The lines from the top of the material below through the line containing "COL = sc.collection" are to be printed exactly, with pictures omitted.

***** COLLECTED MATERIAL

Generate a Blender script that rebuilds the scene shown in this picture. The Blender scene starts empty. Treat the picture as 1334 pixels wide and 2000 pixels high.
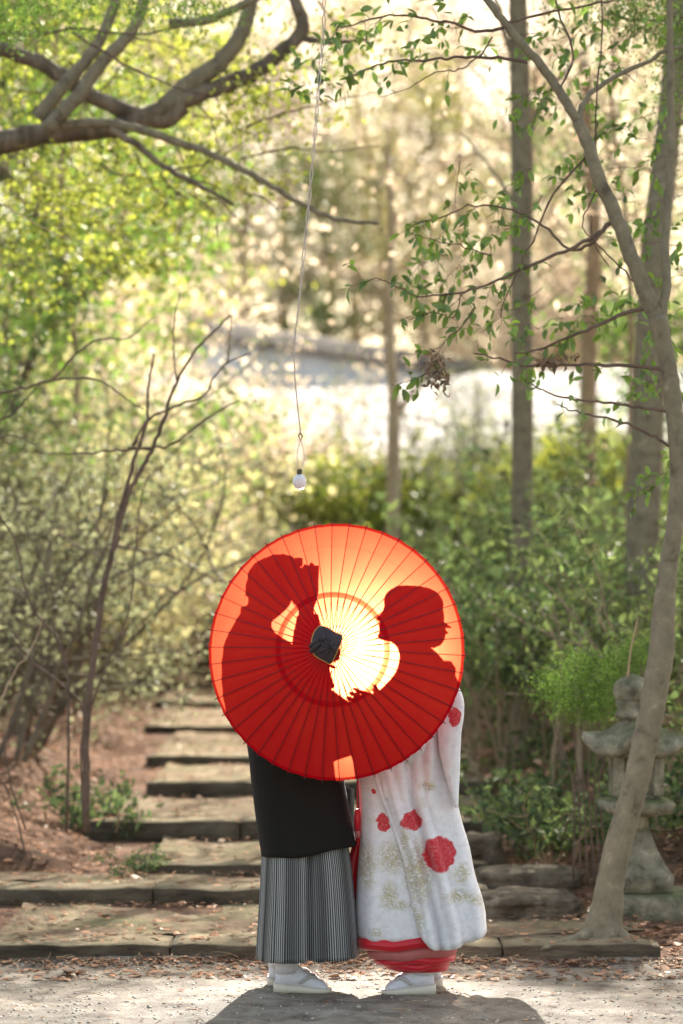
import bpy, math, random
import numpy as np
from mathutils import Vector, Matrix, noise
R = math.radians
random.seed(7); rng = np.random.default_rng(7)
sc = bpy.context.scene
COL = sc.collection

# ------------------------------------------------------------------ camera
H0 = 1.64; F = 4722.0; PITCH = math.atan(150 / F)
cam_d = bpy.data.cameras.new('camera'); cam = bpy.data.objects.new('camera', cam_d); COL.objects.link(cam)
cam.location = (0, 0, H0); cam.rotation_euler = (R(90) + PITCH, 0, 0)
cam_d.sensor_fit = 'VERTICAL'; cam_d.sensor_height = 36; cam_d.sensor_width = 24; cam_d.lens = 85
cam_d.clip_start = 0.1; cam_d.clip_end = 600
cam_d.dof.use_dof = True; cam_d.dof.focus_distance = 9.75; cam_d.dof.aperture_fstop = 1.7
sc.camera = cam
# ------------------------------------------------------------------ sky, sun, exposure
SUN_EL, SUN_AZ = 40, 22           # azimuth measured from +Y (straight behind the couple) towards +X
w = bpy.data.worlds.new('World'); sc.world = w; w.use_nodes = True
nt = w.node_tree; bg = nt.nodes['Background']
sky = nt.nodes.new('ShaderNodeTexSky'); sky.sky_type = 'NISHITA'; sky.sun_disc = False
sky.sun_elevation = R(SUN_EL); sky.sun_rotation = R(SUN_AZ); sky.dust_density = 2.5; sky.air_density = 1.2
wm = nt.nodes.new('ShaderNodeVectorMath'); wm.operation = 'MULTIPLY'; wm.inputs[1].default_value = (1.16, 1.0, .80)   # sky light tinted warm, a white balance put into its colour
nt.links.new(sky.outputs[0], wm.inputs[0]); nt.links.new(wm.outputs[0], bg.inputs[0]); bg.inputs[1].default_value = 0.15
sd = bpy.data.lights.new('sun', 'SUN'); sd.energy = 5.0; sd.angle = R(0.5); sd.color = (1, .93, .82)
sun = bpy.data.objects.new('sun', sd); COL.objects.link(sun); sun.location = (8, 20, 30)
d = Vector((math.sin(R(SUN_AZ)) * math.cos(R(SUN_EL)), math.cos(R(SUN_AZ)) * math.cos(R(SUN_EL)), math.sin(R(SUN_EL))))
sun.rotation_euler = d.to_track_quat('Z', 'Y').to_euler()
sc.view_settings.view_transform = 'Standard'; sc.view_settings.look = 'None'
sc.view_settings.gamma = 1; sc.view_settings.use_curve_mapping = False
sc.view_settings.exposure = 1.6
sc.render.engine = 'CYCLES'
cy = sc.cycles
cy.use_denoising = True; cy.max_bounces = 7; cy.diffuse_bounces = 3; cy.glossy_bounces = 2
cy.transmission_bounces = 5; cy.transparent_max_bounces = 8
cy.caustics_reflective = False; cy.caustics_refractive = False
cy.sample_clamp_indirect = 6

FLASH = 580.0                      # watts of the flash lamp behind the couple (the lamp is built with its stand at the end)
# ------------------------------------------------------------------ geometry of the view: a pixel of the 1334 x 2000 frame at a distance
CP, SP = math.cos(PITCH), math.sin(PITCH)
def D(px, py, Y):
    u, v = (px - 667) / F, (1000 - py) / F
    dy = CP - v * SP; dz = SP + v * CP
    t = Y / dy
    return np.array([u * t, Y, H0 + dz * t])
STROBE = np.array([0.085, 12.0, 1.297])
def S(cx, cy_, Yp=9.97):
    """where a body edge stands so that its lamp shadow falls on the parasol paper at that place"""
    q = D(380 + cx * .4498, 980 + cy_ * .4498, 9.5)
    t = (STROBE[1] - Yp) / (STROBE[1] - 9.5)
    return STROBE + (q - STROBE) * t

# ------------------------------------------------------------------ materials
def mat(name):
    m = bpy.data.materials.new(name); m.use_nodes = True
    n = m.node_tree.nodes; n.clear()
    out = n.new('ShaderNodeOutputMaterial')
    return m, m.node_tree, out
def N(nt, typ, **kw):
    n = nt.nodes.new(typ)
    for k, v in kw.items():
        if k.startswith('i_'): n.inputs[k[2:].replace('_', ' ')].default_value = v
        else: setattr(n, k, v)
    return n
def ramp(nt, src, stops):
    r = nt.nodes.new('ShaderNodeValToRGB'); e = r.color_ramp.elements
    while len(e) < len(stops): e.new(.5)
    for i, (p, c) in enumerate(stops): e[i].position = p; e[i].color = (*c, 1)
    nt.links.new(src, r.inputs[0]); return r.outputs[0]
def noise_tex(nt, scale, detail=6, rough=.6, vec=None, dist=0):
    n = N(nt, 'ShaderNodeTexNoise'); n.inputs['Scale'].default_value = scale; n.inputs['Detail'].default_value = detail
    n.inputs['Roughness'].default_value = rough; n.inputs['Distortion'].default_value = dist
    if vec is None:
        tc = N(nt, 'ShaderNodeTexCoord'); vec = tc.outputs['Object']
    nt.links.new(vec, n.inputs['Vector']); return n.outputs[0]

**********

→ **TASK RESPONSE**
Generate a Blender script that rebuilds the scene shown in this picture. The Blender scene starts empty. Treat the picture as 1334 pixels wide and 2000 pixels high.
import bpy, math, random
import numpy as np
from mathutils import Vector, Matrix, noise
R = math.radians
random.seed(7); rng = np.random.default_rng(7)
sc = bpy.context.scene
COL = sc.collection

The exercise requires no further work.